Climate deal still sought

? President Bush and the leaders of seven other top industrial countries pledged Friday to double aid for Africa in five years and substantially raise it for other poor countries, capping a summit conducted in what British Prime Minister Tony Blair called the “shadow of terrorism.”

Blair failed to convince Bush to embrace mandatory caps on greenhouse gas emissions and the summit issued instead a watered-down pledge to take other steps to combat global warming, such as technology development. World leaders will meet Nov. 1 to discuss new ways to combat slowly rising temperatures, Blair announced.

The aid accord was a victory for Blair, the summit’s host, who has made helping Africa a top priority of his government. Some activists complained that the planned increase to $50 billion a year in 2010 was too slow, but Blair won praise from the Irish rock star Bono and other celebrities who staged concerts in 10 cities around the world last weekend to bring pressure on behalf of the world’s poor.

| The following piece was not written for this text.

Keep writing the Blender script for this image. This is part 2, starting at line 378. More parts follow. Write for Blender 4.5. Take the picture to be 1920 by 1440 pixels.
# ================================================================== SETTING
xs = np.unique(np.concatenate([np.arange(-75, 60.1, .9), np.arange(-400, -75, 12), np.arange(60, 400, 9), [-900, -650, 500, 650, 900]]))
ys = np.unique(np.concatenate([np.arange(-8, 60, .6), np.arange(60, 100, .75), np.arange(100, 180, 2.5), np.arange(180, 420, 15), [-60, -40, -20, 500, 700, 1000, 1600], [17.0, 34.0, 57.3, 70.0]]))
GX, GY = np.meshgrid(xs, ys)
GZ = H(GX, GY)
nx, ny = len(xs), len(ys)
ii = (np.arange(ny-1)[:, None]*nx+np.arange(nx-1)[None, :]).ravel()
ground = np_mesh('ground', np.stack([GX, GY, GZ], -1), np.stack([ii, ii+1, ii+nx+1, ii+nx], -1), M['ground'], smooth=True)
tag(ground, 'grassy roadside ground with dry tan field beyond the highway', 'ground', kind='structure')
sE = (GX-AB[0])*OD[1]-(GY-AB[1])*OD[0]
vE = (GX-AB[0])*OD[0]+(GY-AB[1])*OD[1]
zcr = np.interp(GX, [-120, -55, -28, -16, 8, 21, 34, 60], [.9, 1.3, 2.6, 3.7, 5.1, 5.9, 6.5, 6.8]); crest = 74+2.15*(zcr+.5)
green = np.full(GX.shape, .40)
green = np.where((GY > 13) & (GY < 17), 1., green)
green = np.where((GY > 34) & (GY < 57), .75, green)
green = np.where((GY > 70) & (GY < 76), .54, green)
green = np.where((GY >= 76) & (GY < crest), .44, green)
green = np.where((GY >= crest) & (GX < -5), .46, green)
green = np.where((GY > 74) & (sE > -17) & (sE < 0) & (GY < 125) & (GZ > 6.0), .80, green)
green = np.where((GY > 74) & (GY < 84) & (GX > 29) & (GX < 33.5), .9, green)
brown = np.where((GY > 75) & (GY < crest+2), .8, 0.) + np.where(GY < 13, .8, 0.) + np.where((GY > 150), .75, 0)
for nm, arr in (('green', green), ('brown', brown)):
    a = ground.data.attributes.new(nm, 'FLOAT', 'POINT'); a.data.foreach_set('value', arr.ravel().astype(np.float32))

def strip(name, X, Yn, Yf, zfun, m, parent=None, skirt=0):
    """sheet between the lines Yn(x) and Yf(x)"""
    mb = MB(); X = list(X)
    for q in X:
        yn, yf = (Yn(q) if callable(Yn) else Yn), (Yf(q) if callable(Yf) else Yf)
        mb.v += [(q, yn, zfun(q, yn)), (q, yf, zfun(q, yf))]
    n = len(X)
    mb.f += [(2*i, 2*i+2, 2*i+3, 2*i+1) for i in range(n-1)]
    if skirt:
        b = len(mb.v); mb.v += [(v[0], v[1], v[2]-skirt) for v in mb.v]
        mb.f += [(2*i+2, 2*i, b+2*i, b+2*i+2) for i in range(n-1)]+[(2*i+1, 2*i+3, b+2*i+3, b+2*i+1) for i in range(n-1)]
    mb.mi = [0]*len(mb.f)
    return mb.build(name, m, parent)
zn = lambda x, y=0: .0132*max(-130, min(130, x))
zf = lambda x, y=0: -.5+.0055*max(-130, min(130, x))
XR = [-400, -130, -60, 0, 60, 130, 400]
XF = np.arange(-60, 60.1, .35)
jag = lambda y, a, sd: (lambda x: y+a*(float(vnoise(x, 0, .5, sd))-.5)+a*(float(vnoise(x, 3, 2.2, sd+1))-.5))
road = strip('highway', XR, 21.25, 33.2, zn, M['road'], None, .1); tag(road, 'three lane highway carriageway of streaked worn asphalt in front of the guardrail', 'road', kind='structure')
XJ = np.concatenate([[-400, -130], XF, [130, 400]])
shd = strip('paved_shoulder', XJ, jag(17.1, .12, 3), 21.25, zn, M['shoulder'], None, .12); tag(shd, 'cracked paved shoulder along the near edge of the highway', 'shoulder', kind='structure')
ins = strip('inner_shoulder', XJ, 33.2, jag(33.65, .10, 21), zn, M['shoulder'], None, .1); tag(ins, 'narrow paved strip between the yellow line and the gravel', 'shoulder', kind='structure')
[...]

The summit, which brought together leaders of the Group of Eight industrialized countries and other heads of government, ended shortly before noon Friday so that Blair could return to the British capital, where bombs killed at least 49 people Thursday.

The attacks created a spirit of solidarity among the G-8 leaders that seemed to ease the way for compromise on Africa as well as on the Middle East. For that region, the leaders promised to spend up to $3 billion a year for the next three years to help build an independent Palestinian state. In addition to the United States and Britain, the group includes France, Germany, Italy, Russia, Canada and Japan.

The leaders promised that by 2010, overall aid to poor nations would rise by $50 billion, with half of the increase going to Africa. Although much of that increase consisted of pledges made in earlier initiatives, it got an unexpected boost from Japan, whose prime minister, Junichiro Koizumi, promised $10 billion in new funding over five years.

Global warming emerged as the most contentious issue of the three-day talks. Bush made it clear before, during and after the summit that the United States is inalterably opposed to the strict caps on greenhouse gas emissions contained in the Kyoto Protocol of 1997, which all G-8 countries except the United States have signed.